26th March. Wednesday in Week 3 of Lent

1) Deuteronomy 4:1, 5-9

(Belonging to God’s people is a privelege, implying responsibilities, and a wonderful destiny.)

So now, Israel, give heed to the statutes and ordinances that I am teaching you to observe, so that you may live to enter and occupy the land that the Lord, the God of your ancestors, is giving you. See, just as the Lord my God has charged me, I now teach you statutes and ordinances for you to observe in the land that you are about to enter and occupy. You must observe them diligently, for this will show your wisdom and discernment to the peoples, who, when they hear all these statutes, will say, “Surely this great nation is a wise and discerning people!” For what other great nation has a god so near to it as the Lord our God is whenever we call to him? And what other great nation has statutes and ordinances as just as this entire law that I am setting before you today?

But take care and watch yourselves closely, so as neither to forget the things that your eyes have seen nor to let them slip from your mind all the days of your life; make them known to your children and your children’s children

Gospel: Matthew 5:17-19

(The spirit that Jesus both taught and lived by, embodies and deepens the best features of Deuteronomy)

“Do not think that I have come to abolish the law or the prophets; I have come not to abolish but to fulfill. For truly I tell you, until heaven and earth pass away, not one letter, not one stroke of a letter, will pass from the law until all is accomplished. Therefore, whoever breaks one of the least of these commandments, and teaches others to do the same, will be called least in the kingdom of heaven; but whoever does them and teaches them will be called great in the kingdom of heaven.
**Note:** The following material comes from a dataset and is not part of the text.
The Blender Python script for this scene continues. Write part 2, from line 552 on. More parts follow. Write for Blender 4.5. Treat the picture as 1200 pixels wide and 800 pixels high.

Deuteronomy, the book of Fidelity

Deuteronomy reminds us that laws do not exist for their own sake, but as a way of showing our love and loyalty to God. This fifth book of the Bible is not so much a “second law” (as Deuteronomy means in the Greek) but a set of fervent homilies centred on some basic, inspirational lessons. It frequently returns to the idea of “today” as the moment when we receive the law from the Lord and make our response to God. Nothing is important except responding to God with love. “Therefore, you shall love the Lord, your God, with all your heart, and with all your soul, and with all your strength. Take to heart these words which I enjoin on you today” (note the key word “today”).

Jesus turned often to the book of Deuteronomy to express his own response to life. It was clearly among his favourite texts, with its twin focus on compassion towards our neighbour and on devotion to pleasing God each passing day. Whether in the temptation scene (Matt 4:1-11) or in answering the questions about the first and greatest law (Mark 12:28-34), Jesus replies with words from this book. Jesus’ message resonates with the core attitude of Deuteronomy; it spoke to his ideals more than any other book in the Bible. In this light we can appreciate Jesus’ words: “Do not think that I have come to abolish the law and the prophets, but to fulfill them.”

When our own Book of Life is fully written, will it also be well steeped in fidelity and love?